Villano family has close ties to University

Author: Carol C. Bradley

VillanoMarisa, Suze, Michael and Rocky Villano

After his daughter Marisa was accepted as an undergraduate student at Notre Dame, Michael Villano brought her to his alma mater to show her around. That included a stop to visit his favorite teacher, Charles Crowell, a professor in the Department of Psychology. During their talk, Villano mentioned that he might one day like to move from private industry in Colorado back into academia. Crowell suggested an open position. “Suddenly,” Villano’s wife, Suze, recalls, “we were back in Indiana.”

Michael, class of 1983, is now a research assistant professor in the psychology department’s Cognitive, Brain and Behavior program. He’s currently studying the moral decision making of drone pilots with data he collects at the U.S. Air Force Academy. He personally developed a performance assessment tool for pilots, as well. Using two separate video games, the tool compares baseline results to outcomes after pilots have been subjected to oxygen depletion and G-force.

Michael returned to Notre Dame a month before Marisa began her freshman classes 10 years ago. “I was happy for my dad, of course,” Marisa remembers, but as a high school student anticipating going off on her own to college, the family’s move to South Bend, “wasn’t exactly what I’d been hoping for.” Today, she embraces the turn of events. Every member of the family has worked at Notre Dame and has been otherwise engaged in campus activities. They all “get” the passion, she says, for the University that she and her brother share with their father as alumni.

Marisa graduated from Notre Dame in 2010 and is currently assistant director of undergraduate admissions. Suze is administrative director of ND’s Sacred Music Academy. The Villanos have three sons: Mike, a graduate of Indiana University, Bloomington, who is an assistant middle- and high school band director in Anderson, Indiana; Tony, who graduated from Notre Dame in 2015 with an electrical engineering degree; and Rocky, a sophomore studying computer science at Purdue University.

The family also shares a love of music. Michael plays jazz organ. For the last four or five years, Suze and Marisa have sung in two campus choirs, the Basilica Scola and the Collegium Musicum. Rocky plays in the Purdue band, and Tony, who performed in the concert and marching bands and symphony at Notre Dame, continues to play at church.

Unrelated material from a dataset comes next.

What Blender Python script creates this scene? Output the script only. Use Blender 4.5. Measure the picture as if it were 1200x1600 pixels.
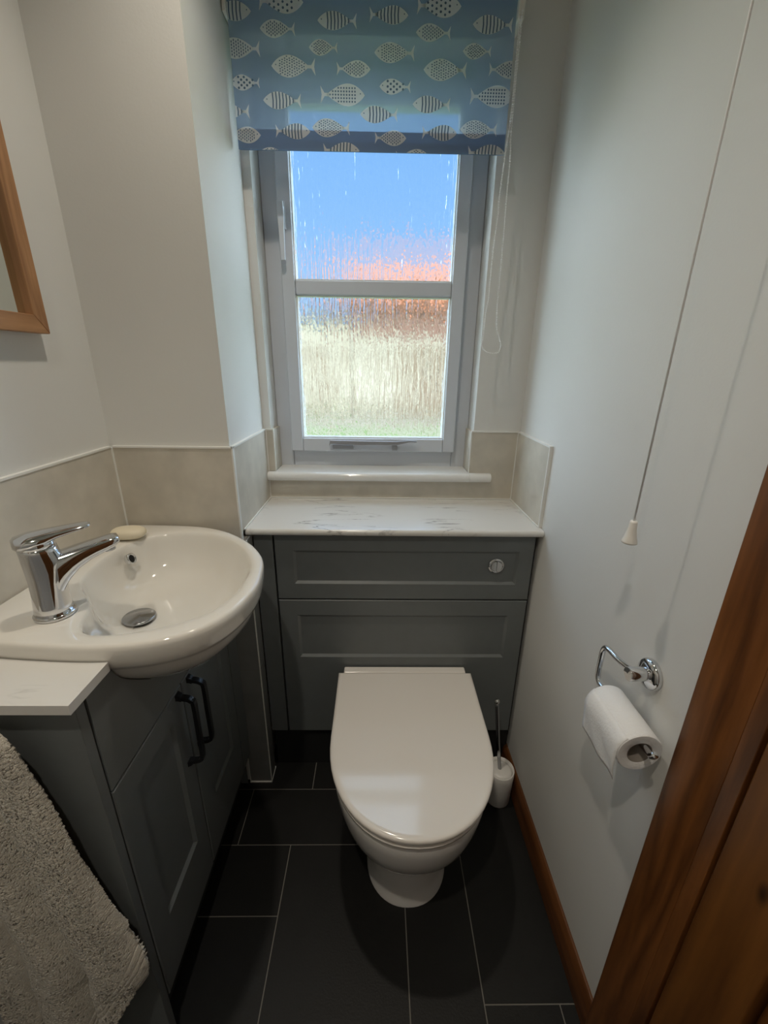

“Being part of the University of Notre Dame has been a blessing,” says Suze. “Besides having two children attending, we have hosted grad students for dinner and choir members, before and after tours. Our son was in band, so we also have hosted band students at our home.” Though first and foremost Michael identifies as a Notre Dame alumnus, he values the perspective he’s gained as a Notre Dame parent and faculty member. Too, he says, his family’s involvement in the Notre Dame community has given him a “strong sense of pride.”